Problem Statement
leetcode problem link
My Solution [Accepted]
public class Solution {
public bool UniqueOccurrences(int[] arr) {
var counter = new Dictionary<int, int>();
var seen = new HashSet<int>();
foreach (var num in arr) {
if (counter.ContainsKey(num))
counter[num]++;
else
counter[num] = 1;
}
foreach (var val in counter.Values) {
if (seen.Contains(val))
return false;
seen.Add(val);
}
return true;
}
}
Editorial
Approach 1: Counting Sort
class Solution {
public:
// Constant to make elements non-negative.
static constexpr int K = 1000;
bool uniqueOccurrences(vector<int>& arr) {
vector<int> freq(2 * K + 1);
// Store the frequency of elements in the unordered map.
for (int num : arr) {
freq[num + K]++;
}
// Sort the frequency count.
sort(freq.begin(), freq.end());
// If the adjacent freq count is equal, then the freq count isn't unique.
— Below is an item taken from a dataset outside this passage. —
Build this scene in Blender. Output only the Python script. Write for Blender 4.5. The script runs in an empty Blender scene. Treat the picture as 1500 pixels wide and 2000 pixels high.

for (int i = 0; i < 2 * K; i++) {
if (freq[i] && freq[i] == freq[i + 1]) {
return false;
}
}
// If all the elements are traversed, it implies frequency counts are unique.
return true;
}
};
Approach 2: HashMap & HashSet
class Solution {
public:
bool uniqueOccurrences(vector<int>& arr) {
// Store the frequency of elements in the unordered map.
unordered_map<int, int> freq;
for (int num : arr) {
freq[num]++;
}
// Store the frequency count of elements in the unordered set.
unordered_set<int> freqSet;
for (auto [key, value] : freq) {
freqSet.insert(value);
}
// If the set size is equal to the map size,
// It implies frequency counts are unique.
return freqSet.size() == freq.size();
}
};